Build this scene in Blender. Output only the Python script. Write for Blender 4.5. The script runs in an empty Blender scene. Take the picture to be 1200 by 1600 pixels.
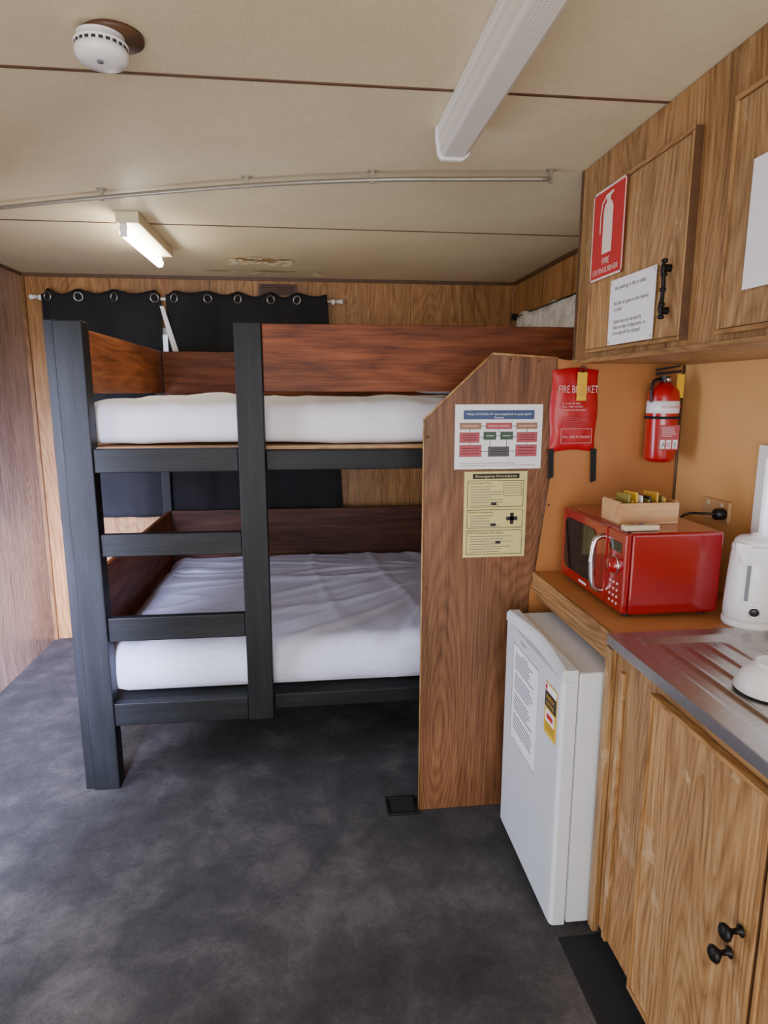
import bpy, math, random
from mathutils import Vector, Matrix, noise
random.seed(4)
S = bpy.context.scene
C = S.collection
W = {}

def lin(c):
    if isinstance(c, str):
        c = [int(c[i:i+2], 16) for i in (0, 2, 4)]
    o = []
    for v in c[:3]:
        v = v/255.0
        o.append(v/12.92 if v <= .04045 else ((v+.055)/1.055)**2.4)
    return (*o, 1)

# ---------------------------------------------------------------- materials
def base(name):
    m = bpy.data.materials.new(name); m.use_nodes = True
    nt = m.node_tree
    return m, nt, nt.nodes['Principled BSDF']
def N(nt, t, **k):
    n = nt.nodes.new(t)
    for a, b in k.items(): setattr(n, a, b)
    return n
def ramp(nt, stops, fac=None):
    r = N(nt, 'ShaderNodeValToRGB')
    e = r.color_ramp.elements
    while len(e) < len(stops): e.new(.5)
    for i, (p, c) in enumerate(stops):
        e[i].position = p; e[i].color = c if len(c) == 4 else (*c, 1)
    if fac is not None: nt.links.new(fac, r.inputs[0])
    return r
def math_(nt, op, a, b=None):
    n = N(nt, 'ShaderNodeMath', operation=op)
    for i, v in enumerate((a, b)):
        if v is None: continue
        if isinstance(v, (int, float)): n.inputs[i].default_value = v
        else: nt.links.new(v, n.inputs[i])
    return n.outputs[0]
def mixc(nt, fac, a, b, mode='MIX'):
    n = N(nt, 'ShaderNodeMix', data_type='RGBA', blend_type=mode)
    for s, v in ((n.inputs[0], fac), (n.inputs[6], a), (n.inputs[7], b)):
        if isinstance(v, (int, float)): s.default_value = v
        elif isinstance(v, tuple): s.default_value = v
        else: nt.links.new(v, s)
    return n.outputs[2]
def coords(nt, scale=(1, 1, 1), rnd=True):
    tc = N(nt, 'ShaderNodeTexCoord')
    out = tc.outputs['Object']
    if rnd:
        oi = N(nt, 'ShaderNodeObjectInfo')
        ad = N(nt, 'ShaderNodeVectorMath', operation='ADD')
        mu = N(nt, 'ShaderNodeVectorMath', operation='SCALE')
        cb = N(nt, 'ShaderNodeCombineXYZ')
        for i in range(3): nt.links.new(oi.outputs['Random'], cb.inputs[i])
        nt.links.new(cb.outputs[0], mu.inputs[0]); mu.inputs['Scale'].default_value = 17
        nt.links.new(out, ad.inputs[0]); nt.links.new(mu.outputs[0], ad.inputs[1])
        out = ad.outputs[0]
    mp = N(nt, 'ShaderNodeMapping'); mp.inputs['Scale'].default_value = scale
    nt.links.new(out, mp.inputs[0])
    return mp.outputs[0]
def noise_(nt, vec, scale=1, detail=2, rough=.5, dist=0):
    n = N(nt, 'ShaderNodeTexNoise')
    n.inputs['Scale'].default_value = scale; n.inputs['Detail'].default_value = detail
    n.inputs['Roughness'].default_value = rough; n.inputs['Distortion'].default_value = dist
    nt.links.new(vec, n.inputs['Vector'])
    return n.outputs['Fac']
def bump(nt, bs, h, strength=.2, dist=.01):
    b = N(nt, 'ShaderNodeBump'); b.inputs['Strength'].default_value = strength
    b.inputs['Distance'].default_value = dist
    nt.links.new(h, b.inputs['Height']); nt.links.new(b.outputs[0], bs.inputs['Normal'])

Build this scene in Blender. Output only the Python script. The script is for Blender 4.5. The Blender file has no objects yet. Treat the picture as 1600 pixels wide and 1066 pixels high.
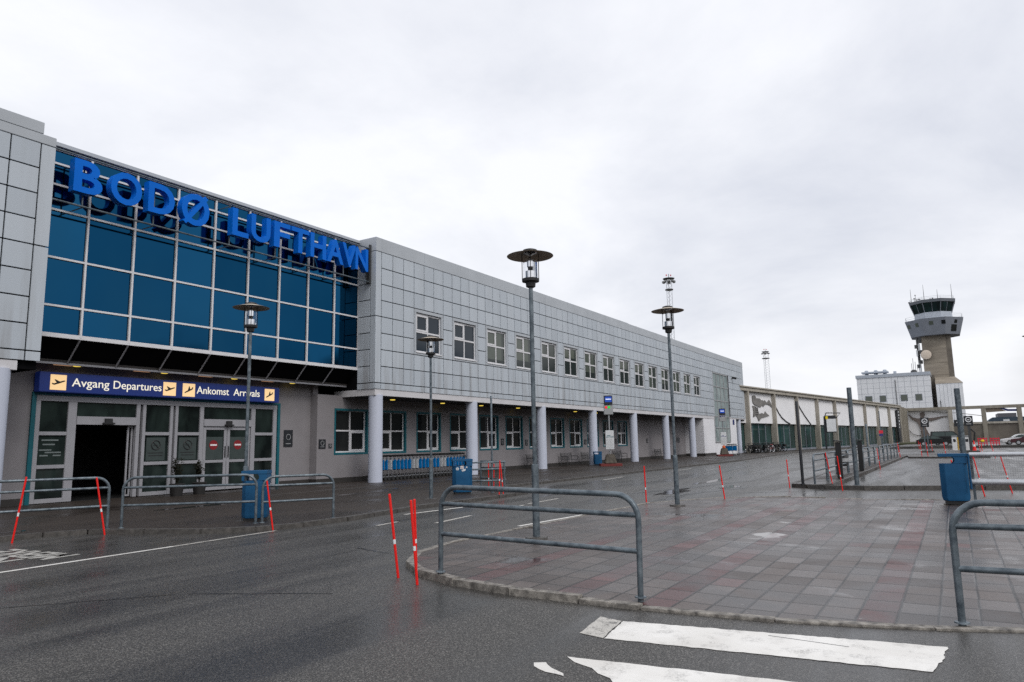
• • •
Short exercise — Repeat exactly the lines from the first line of the records above through the line containing "return (*o, 1)", leaving out the pictures.

Full solution —
Build this scene in Blender. Output only the Python script. Write for Blender 4.5. The script runs in an empty Blender scene. Take the picture to be 1200 by 1600 pixels.
import bpy, math, random
from mathutils import Vector, Matrix, noise
random.seed(4)
S = bpy.context.scene
C = S.collection
W = {}

def lin(c):
    if isinstance(c, str):
        c = [int(c[i:i+2], 16) for i in (0, 2, 4)]
    o = []
    for v in c[:3]:
        v = v/255.0
        o.append(v/12.92 if v <= .04045 else ((v+.055)/1.055)**2.4)
    return (*o, 1)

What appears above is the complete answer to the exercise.